** WRITTEN PROBLEM **
Your task is to reproduce the material exactly.
----- THE INPUT -----
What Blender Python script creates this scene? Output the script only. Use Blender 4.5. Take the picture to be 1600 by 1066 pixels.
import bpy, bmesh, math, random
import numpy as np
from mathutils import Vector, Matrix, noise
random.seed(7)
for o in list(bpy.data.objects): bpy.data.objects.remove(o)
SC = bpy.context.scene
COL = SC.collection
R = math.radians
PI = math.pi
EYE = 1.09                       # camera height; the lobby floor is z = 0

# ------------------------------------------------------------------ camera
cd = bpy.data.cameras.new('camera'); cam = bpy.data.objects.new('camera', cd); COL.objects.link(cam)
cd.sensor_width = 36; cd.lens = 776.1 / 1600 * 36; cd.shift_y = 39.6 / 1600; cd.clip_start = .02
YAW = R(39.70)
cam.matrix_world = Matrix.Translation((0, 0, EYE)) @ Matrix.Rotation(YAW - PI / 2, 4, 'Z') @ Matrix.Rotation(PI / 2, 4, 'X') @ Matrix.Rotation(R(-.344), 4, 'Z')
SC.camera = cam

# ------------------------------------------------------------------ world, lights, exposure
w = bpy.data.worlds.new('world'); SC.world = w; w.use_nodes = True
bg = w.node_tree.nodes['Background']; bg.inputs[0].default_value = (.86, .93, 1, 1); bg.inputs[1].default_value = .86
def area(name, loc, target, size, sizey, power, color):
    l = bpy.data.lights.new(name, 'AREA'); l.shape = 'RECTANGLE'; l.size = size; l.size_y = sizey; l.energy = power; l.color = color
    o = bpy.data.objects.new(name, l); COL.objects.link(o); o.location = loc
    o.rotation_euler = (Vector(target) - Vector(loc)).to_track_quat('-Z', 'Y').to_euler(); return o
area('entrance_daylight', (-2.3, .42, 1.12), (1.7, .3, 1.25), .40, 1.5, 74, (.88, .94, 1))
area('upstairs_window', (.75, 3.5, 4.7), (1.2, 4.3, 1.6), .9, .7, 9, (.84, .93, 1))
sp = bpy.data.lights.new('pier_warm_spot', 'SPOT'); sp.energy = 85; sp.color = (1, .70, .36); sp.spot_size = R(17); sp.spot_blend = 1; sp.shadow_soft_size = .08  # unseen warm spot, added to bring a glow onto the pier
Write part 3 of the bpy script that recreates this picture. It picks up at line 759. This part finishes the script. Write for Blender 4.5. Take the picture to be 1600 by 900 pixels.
-----
** RESULT OF THE EXERCISE **
What Blender Python script creates this scene? Output the script only. Use Blender 4.5. Take the picture to be 1600 by 1066 pixels.
import bpy, bmesh, math, random
import numpy as np
from mathutils import Vector, Matrix, noise
random.seed(7)
for o in list(bpy.data.objects): bpy.data.objects.remove(o)
SC = bpy.context.scene
COL = SC.collection
R = math.radians
PI = math.pi
EYE = 1.09                       # camera height; the lobby floor is z = 0

# ------------------------------------------------------------------ camera
cd = bpy.data.cameras.new('camera'); cam = bpy.data.objects.new('camera', cd); COL.objects.link(cam)
cd.sensor_width = 36; cd.lens = 776.1 / 1600 * 36; cd.shift_y = 39.6 / 1600; cd.clip_start = .02
YAW = R(39.70)
cam.matrix_world = Matrix.Translation((0, 0, EYE)) @ Matrix.Rotation(YAW - PI / 2, 4, 'Z') @ Matrix.Rotation(PI / 2, 4, 'X') @ Matrix.Rotation(R(-.344), 4, 'Z')
SC.camera = cam

# ------------------------------------------------------------------ world, lights, exposure
w = bpy.data.worlds.new('world'); SC.world = w; w.use_nodes = True
bg = w.node_tree.nodes['Background']; bg.inputs[0].default_value = (.86, .93, 1, 1); bg.inputs[1].default_value = .86
def area(name, loc, target, size, sizey, power, color):
    l = bpy.data.lights.new(name, 'AREA'); l.shape = 'RECTANGLE'; l.size = size; l.size_y = sizey; l.energy = power; l.color = color
    o = bpy.data.objects.new(name, l); COL.objects.link(o); o.location = loc
    o.rotation_euler = (Vector(target) - Vector(loc)).to_track_quat('-Z', 'Y').to_euler(); return o
area('entrance_daylight', (-2.3, .42, 1.12), (1.7, .3, 1.25), .40, 1.5, 74, (.88, .94, 1))
area('upstairs_window', (.75, 3.5, 4.7), (1.2, 4.3, 1.6), .9, .7, 9, (.84, .93, 1))
sp = bpy.data.lights.new('pier_warm_spot', 'SPOT'); sp.energy = 85; sp.color = (1, .70, .36); sp.spot_size = R(17); sp.spot_blend = 1; sp.shadow_soft_size = .08  # unseen warm spot, added to bring a glow onto the pier
Write part 3 of the bpy script that recreates this picture. It picks up at line 759. This part finishes the script. Write for Blender 4.5. Take the picture to be 1600 by 900 pixels.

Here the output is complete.